## ROWS
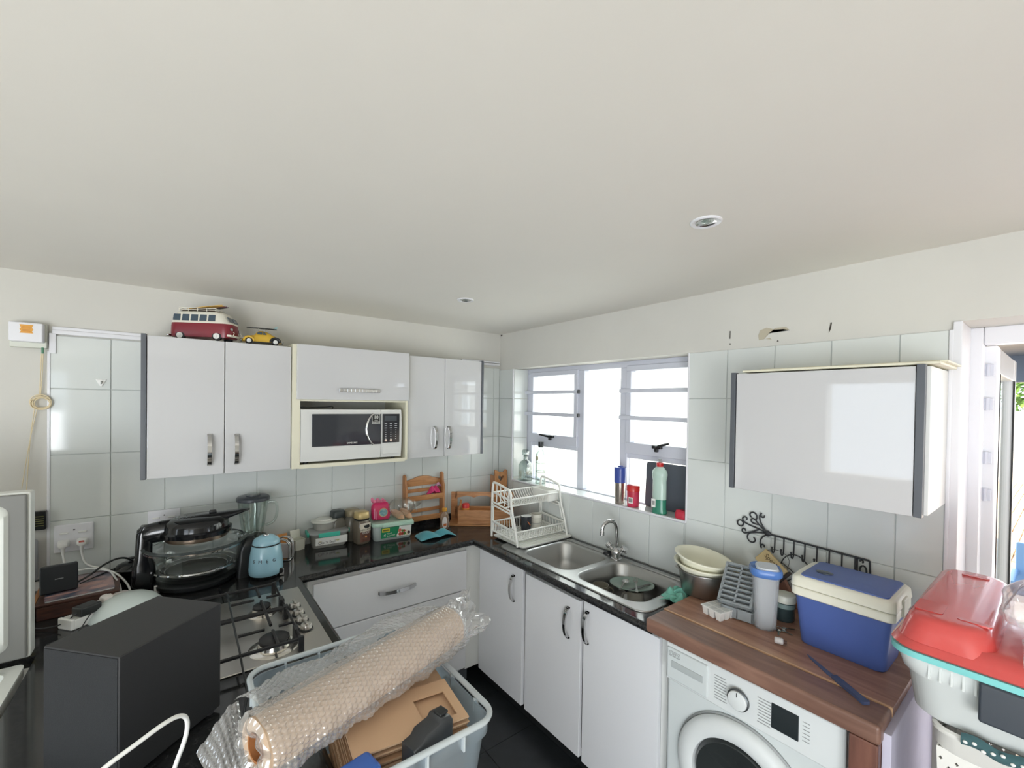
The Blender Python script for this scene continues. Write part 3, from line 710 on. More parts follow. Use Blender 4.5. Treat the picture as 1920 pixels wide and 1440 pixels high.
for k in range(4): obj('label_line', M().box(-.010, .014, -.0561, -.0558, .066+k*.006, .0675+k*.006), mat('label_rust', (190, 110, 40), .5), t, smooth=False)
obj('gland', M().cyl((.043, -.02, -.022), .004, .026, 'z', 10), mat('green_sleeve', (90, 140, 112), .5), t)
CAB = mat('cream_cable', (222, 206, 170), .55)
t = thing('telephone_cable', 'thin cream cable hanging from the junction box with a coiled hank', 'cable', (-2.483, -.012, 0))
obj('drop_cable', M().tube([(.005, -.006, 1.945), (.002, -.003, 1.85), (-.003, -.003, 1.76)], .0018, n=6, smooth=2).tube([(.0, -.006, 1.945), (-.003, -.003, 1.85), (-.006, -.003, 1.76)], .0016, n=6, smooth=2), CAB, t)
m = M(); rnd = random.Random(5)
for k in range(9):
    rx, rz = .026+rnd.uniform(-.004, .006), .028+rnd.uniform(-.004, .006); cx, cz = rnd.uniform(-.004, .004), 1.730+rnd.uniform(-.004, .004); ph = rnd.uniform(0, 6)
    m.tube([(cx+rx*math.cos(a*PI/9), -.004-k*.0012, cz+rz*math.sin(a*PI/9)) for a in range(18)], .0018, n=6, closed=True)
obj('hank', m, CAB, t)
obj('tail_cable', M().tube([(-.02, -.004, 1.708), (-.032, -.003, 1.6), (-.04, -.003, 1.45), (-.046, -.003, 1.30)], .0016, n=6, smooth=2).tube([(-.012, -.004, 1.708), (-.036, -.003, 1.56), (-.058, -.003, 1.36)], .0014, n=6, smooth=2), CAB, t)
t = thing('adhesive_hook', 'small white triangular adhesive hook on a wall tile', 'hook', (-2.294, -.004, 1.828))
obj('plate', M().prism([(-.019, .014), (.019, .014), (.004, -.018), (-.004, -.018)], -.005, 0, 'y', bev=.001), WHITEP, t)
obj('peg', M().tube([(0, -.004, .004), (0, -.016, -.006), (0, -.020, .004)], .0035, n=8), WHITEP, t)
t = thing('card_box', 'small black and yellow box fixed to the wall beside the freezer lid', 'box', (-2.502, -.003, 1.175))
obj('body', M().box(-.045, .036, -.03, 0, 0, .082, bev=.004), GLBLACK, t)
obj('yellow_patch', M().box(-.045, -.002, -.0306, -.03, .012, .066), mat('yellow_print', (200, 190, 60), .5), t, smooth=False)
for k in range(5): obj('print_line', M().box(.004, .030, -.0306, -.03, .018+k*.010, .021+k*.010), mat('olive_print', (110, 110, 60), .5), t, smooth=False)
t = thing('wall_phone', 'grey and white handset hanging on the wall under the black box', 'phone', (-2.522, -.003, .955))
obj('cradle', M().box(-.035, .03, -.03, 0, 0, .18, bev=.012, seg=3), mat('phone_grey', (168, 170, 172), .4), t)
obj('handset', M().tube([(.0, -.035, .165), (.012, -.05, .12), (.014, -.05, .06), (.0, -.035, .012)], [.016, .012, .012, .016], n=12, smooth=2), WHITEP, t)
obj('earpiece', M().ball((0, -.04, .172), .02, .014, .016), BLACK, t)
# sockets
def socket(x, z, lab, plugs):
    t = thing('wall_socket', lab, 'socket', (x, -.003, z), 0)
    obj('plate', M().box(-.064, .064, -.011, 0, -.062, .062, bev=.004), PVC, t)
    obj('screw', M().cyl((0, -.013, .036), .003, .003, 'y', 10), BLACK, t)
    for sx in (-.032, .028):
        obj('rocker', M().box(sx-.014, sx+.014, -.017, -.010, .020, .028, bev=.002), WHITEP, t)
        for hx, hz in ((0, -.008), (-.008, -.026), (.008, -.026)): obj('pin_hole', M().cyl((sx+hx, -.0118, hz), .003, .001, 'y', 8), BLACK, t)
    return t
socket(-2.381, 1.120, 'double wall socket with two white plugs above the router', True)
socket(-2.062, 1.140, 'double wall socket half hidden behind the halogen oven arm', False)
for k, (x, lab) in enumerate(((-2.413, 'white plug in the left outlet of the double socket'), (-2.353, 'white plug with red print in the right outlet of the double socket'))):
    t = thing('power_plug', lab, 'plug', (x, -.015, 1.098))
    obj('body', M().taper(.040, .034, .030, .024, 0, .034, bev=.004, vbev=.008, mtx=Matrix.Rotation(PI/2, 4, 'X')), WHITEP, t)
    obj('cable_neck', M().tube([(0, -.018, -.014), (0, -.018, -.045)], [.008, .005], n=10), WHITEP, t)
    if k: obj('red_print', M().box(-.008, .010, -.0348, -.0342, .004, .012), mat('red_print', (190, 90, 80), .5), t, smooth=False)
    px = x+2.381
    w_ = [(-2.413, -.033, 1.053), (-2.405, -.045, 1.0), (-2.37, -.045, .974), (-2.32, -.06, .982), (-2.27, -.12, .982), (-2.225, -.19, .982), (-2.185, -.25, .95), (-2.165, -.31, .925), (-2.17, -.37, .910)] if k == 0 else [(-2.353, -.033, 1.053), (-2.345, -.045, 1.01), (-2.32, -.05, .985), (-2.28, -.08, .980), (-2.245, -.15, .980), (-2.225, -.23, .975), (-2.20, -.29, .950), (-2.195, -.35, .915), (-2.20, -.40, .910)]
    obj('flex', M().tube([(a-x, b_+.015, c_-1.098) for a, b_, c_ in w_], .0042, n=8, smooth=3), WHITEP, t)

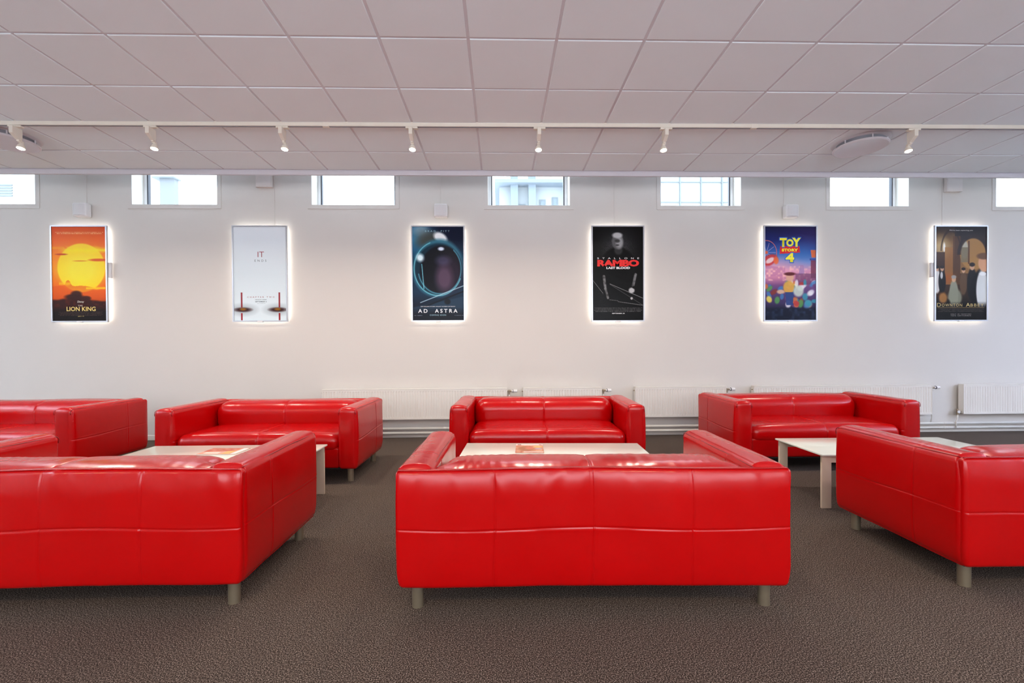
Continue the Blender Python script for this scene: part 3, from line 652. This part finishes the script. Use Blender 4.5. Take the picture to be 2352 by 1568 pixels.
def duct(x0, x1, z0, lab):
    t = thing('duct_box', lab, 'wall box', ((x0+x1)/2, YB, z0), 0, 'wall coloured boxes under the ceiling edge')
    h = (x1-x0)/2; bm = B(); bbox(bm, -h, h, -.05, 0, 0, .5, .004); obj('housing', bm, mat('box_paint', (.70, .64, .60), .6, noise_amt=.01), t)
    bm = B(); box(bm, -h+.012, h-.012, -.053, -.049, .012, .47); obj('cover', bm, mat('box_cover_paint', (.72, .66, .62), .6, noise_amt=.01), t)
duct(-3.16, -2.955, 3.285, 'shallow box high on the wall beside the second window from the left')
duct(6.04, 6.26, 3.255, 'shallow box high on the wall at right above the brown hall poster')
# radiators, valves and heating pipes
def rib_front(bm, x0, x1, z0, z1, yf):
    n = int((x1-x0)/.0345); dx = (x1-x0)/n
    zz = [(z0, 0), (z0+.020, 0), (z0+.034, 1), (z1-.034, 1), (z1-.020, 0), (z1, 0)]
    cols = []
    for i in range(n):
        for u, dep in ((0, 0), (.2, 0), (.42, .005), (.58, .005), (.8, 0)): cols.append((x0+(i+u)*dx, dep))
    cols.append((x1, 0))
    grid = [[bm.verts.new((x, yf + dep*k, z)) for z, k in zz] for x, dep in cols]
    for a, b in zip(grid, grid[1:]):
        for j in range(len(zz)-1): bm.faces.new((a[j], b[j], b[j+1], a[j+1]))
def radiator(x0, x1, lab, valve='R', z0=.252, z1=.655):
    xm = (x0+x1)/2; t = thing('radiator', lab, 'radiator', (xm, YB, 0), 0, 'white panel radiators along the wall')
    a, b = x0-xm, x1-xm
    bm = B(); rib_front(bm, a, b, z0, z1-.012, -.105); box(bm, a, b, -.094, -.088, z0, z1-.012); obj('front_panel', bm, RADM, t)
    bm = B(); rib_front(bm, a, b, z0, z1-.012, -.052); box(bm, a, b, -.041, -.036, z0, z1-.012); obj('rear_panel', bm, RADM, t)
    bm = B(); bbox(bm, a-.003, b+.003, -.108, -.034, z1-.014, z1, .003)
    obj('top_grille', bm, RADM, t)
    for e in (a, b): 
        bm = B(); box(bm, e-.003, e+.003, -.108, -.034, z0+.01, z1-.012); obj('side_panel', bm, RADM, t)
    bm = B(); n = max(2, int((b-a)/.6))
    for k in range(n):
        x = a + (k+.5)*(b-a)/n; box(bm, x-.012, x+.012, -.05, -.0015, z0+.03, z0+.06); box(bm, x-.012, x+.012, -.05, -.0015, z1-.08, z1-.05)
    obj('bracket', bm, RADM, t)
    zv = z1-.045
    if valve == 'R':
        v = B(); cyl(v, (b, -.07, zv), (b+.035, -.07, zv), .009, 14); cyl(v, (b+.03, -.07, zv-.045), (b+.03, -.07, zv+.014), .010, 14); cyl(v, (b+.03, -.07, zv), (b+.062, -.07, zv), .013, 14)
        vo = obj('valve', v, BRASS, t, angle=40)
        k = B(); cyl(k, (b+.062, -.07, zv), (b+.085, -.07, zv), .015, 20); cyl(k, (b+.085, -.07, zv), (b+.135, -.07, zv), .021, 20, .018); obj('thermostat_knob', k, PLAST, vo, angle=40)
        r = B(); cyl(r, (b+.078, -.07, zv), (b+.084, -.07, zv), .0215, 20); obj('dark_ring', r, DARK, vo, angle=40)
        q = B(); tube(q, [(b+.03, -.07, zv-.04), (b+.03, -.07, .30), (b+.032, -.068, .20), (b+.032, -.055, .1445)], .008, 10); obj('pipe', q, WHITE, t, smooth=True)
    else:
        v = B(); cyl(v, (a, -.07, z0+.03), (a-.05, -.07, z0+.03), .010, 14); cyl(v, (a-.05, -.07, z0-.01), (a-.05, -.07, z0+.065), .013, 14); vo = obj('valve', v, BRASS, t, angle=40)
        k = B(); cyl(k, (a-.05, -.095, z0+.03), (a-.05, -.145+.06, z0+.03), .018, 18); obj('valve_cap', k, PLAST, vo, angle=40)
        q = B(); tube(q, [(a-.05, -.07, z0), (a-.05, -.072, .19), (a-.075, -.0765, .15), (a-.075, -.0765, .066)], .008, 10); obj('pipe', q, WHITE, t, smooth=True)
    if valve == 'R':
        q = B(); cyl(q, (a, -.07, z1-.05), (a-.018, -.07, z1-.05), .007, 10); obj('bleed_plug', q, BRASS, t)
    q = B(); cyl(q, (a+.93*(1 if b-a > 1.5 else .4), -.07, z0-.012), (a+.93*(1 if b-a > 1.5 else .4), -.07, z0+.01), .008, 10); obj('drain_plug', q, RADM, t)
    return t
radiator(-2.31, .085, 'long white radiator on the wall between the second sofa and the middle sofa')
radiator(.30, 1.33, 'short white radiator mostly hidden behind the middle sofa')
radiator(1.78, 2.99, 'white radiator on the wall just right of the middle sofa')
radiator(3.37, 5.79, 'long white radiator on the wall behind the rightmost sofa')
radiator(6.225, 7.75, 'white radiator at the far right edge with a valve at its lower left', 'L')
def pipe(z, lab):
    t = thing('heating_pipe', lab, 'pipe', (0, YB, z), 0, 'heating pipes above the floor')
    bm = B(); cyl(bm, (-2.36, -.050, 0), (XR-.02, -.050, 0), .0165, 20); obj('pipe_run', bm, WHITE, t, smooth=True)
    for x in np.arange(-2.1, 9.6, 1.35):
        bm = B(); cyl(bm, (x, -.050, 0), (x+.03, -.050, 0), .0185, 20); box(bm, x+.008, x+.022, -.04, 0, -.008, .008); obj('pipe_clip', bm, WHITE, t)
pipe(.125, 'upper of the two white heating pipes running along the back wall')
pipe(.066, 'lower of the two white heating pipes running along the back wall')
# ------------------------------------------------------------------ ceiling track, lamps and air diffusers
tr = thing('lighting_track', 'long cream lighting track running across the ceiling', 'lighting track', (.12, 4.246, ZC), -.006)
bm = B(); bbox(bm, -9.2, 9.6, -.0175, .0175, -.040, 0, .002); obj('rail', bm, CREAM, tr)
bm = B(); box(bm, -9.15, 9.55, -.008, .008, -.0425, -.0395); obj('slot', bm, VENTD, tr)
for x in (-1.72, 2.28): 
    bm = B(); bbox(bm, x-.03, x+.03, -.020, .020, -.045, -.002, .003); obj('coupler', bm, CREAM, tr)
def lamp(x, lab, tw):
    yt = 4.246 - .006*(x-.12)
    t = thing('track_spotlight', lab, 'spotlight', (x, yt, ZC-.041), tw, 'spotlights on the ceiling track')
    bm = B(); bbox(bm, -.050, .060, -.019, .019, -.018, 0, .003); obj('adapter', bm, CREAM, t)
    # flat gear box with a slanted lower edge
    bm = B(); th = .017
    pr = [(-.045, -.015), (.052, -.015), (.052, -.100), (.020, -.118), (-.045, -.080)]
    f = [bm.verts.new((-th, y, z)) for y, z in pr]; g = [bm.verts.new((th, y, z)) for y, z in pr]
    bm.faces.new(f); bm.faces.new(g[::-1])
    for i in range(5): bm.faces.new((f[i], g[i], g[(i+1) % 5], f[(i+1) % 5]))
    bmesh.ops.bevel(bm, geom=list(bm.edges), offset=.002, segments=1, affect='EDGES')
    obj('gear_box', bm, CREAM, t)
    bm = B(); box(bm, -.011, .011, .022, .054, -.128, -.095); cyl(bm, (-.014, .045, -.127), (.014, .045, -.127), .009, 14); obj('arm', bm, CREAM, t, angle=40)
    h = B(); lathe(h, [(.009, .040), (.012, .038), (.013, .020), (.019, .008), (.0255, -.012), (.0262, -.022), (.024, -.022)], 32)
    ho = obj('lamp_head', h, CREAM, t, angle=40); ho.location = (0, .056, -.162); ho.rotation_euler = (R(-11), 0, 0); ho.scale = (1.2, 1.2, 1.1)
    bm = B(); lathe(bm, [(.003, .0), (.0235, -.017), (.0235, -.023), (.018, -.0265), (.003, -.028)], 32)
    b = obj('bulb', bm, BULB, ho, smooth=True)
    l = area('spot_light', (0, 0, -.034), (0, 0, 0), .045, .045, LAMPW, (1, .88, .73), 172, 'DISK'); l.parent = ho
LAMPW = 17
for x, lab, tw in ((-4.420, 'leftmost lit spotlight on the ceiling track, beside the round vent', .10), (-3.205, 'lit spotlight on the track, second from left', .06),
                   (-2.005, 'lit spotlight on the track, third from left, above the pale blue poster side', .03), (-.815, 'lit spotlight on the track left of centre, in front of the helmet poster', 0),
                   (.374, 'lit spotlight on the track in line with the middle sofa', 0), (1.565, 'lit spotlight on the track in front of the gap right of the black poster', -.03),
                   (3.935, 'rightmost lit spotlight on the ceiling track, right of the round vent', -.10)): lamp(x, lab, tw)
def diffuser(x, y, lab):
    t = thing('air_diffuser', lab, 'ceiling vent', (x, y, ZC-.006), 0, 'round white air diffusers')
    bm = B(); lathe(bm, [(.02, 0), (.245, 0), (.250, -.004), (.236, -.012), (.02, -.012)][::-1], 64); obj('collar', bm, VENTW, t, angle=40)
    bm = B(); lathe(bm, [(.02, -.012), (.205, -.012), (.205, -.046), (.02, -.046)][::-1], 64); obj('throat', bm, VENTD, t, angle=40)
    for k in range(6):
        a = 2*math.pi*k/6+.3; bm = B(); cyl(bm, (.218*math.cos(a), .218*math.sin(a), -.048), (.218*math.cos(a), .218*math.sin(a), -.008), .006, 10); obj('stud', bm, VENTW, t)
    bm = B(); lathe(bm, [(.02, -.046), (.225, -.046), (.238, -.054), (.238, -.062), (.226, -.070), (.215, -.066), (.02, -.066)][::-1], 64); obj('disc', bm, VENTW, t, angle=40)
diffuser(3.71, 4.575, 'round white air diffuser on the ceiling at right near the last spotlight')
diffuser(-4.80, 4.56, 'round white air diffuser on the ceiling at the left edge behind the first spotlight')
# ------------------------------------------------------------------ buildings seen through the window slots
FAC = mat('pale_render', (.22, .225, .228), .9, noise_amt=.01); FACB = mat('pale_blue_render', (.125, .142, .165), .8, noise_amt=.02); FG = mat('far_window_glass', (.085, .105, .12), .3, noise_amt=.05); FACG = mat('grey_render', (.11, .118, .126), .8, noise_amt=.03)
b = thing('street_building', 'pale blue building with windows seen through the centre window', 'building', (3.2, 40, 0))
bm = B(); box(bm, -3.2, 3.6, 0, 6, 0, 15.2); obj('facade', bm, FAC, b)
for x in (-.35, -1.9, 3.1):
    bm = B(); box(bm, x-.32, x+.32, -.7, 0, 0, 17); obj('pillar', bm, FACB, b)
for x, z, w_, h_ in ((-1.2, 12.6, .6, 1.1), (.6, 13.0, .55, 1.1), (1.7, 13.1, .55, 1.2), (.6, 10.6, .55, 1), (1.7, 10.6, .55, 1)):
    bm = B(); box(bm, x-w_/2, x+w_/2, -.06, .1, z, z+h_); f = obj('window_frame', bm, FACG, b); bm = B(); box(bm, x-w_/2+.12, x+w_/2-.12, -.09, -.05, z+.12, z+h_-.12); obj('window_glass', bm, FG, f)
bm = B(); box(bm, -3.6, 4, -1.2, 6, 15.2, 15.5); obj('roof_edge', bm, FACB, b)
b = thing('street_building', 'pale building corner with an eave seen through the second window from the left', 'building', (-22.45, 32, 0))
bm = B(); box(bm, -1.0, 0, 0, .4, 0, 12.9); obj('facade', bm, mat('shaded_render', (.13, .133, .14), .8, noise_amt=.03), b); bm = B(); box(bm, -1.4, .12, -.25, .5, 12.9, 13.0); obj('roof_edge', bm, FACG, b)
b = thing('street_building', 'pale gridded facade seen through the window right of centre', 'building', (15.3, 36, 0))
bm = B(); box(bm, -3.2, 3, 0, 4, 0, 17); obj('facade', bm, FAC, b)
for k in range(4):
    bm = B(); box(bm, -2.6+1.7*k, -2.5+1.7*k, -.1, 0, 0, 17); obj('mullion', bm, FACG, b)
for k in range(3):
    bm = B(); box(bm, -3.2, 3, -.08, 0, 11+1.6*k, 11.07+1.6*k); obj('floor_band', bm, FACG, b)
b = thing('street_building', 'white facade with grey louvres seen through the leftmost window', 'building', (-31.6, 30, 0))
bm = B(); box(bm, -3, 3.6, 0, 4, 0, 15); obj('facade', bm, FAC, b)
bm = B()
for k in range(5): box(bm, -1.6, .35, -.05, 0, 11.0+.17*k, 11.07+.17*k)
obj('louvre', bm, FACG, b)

## WORK TO BE COMPLETED
Return, from the data, each line that has the word "Blender" in it.

## SOLVED PROBLEM
The Blender Python script for this scene continues. Write part 3, from line 710 on. More parts follow. Use Blender 4.5. Treat the picture as 1920 pixels wide and 1440 pixels high.
Continue the Blender Python script for this scene: part 3, from line 652. This part finishes the script. Use Blender 4.5. Take the picture to be 2352 by 1568 pixels.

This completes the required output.